Peningkatan literasi menjadi tantangan dalam menghadapi bonus demografi di Indonesia. Di satu sisi, mayoritas penduduk berusia produktif menjadi momentum untuk menjadi negara maju dengan memacu produktivitas.
”Akan tetapi, jika tidak melakukan pendekatan aplikatif untuk meningkatkan kualitas SDM, justru menjadi blunder. Tidak hanya bagi diri sendiri, tetapi juga negara,” ucapnya.
Guru yang juga penulis, Akhmad Cahyo Setio, mengatakan, perkembangan pada abad ke-21 memerlukan beragam kecakapan, seperti berpikir kritis dalam merespons keadaan, berkomunikasi menyampaikan gagasan dan sanggahan, berkolaborasi dengan keterampilan, serta berkreasi untuk berpikir kreatif dan berinovasi.
”Empat kecakapan ini supaya kita tidak tergilas roda waktu. Literasi menjadi kunci mengembangkan kecakapan hidup agar siap menghadapi tantangan,” ucapnya.
Menurut Akhmad, meningkatkan literasi tidak hanya dapat digerakkan di satuan pendidikan, tetapi juga di keluarga dan masyarakat. Gerakan ini di antaranya dengan melatih kemampuan membaca, menulis, numerasi, sains, digital, dan budaya.
”Intinya, literasi harus digerakkan agar menjadi nyata. Tanpa hal itu, (peningkatan literasi) tidak akan terealisasi,” kata Akhmad.
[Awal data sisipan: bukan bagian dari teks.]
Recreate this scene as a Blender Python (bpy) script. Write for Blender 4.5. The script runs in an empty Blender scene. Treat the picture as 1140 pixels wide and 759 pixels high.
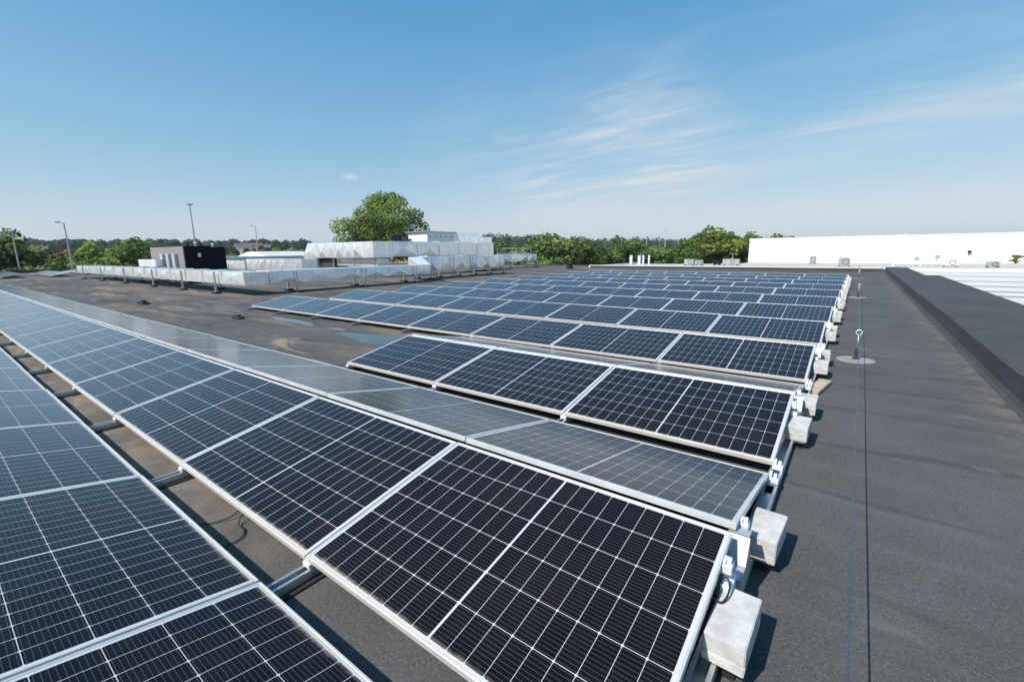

Upaya mendongkrak literasi di tengah masyarakat sudah muncul di sejumlah daerah melalui komunitas membaca. Mereka membangun taman bacaan, pustaka bergerak, dan pojok baca untuk mendekatkan akses bacaan ke masyarakat.
Pustakawan Perpusnas, Hikmah Nurida, mengatakan, selain membaca dan menulis, literasi juga mesti mengajak orang, bergerak, dan memberdayakannya. Aksi ini dapat dimulai dari rumah yang berdampak pada anggota keluarga.
”Rumah adalah tempat paling strategis menumbuhkembangkan rasa ingin tahu dan minat baca. Bisa dimulai lewat orangtua membacakan buku untuk anak atau mendongeng sebelum tidur,” katanya.
Minat baca dipupuk dengan mengajak anak mengunjungi perpustakaan dan toko buku. Cara lainnya adalah menghadiahkan buku dan membuat pojok baca di rumah.
Sementara gerakan literasi di sekolah dibangun dengan mengaktifkan majalah dinding dan mewajibkan kunjungan ke perpustakaan. ”Sudah saatnya untuk bergerak, (melakukan) aksi, baik di keluarga, satuan pendidikan, maupun masyarakat,” ucapnya.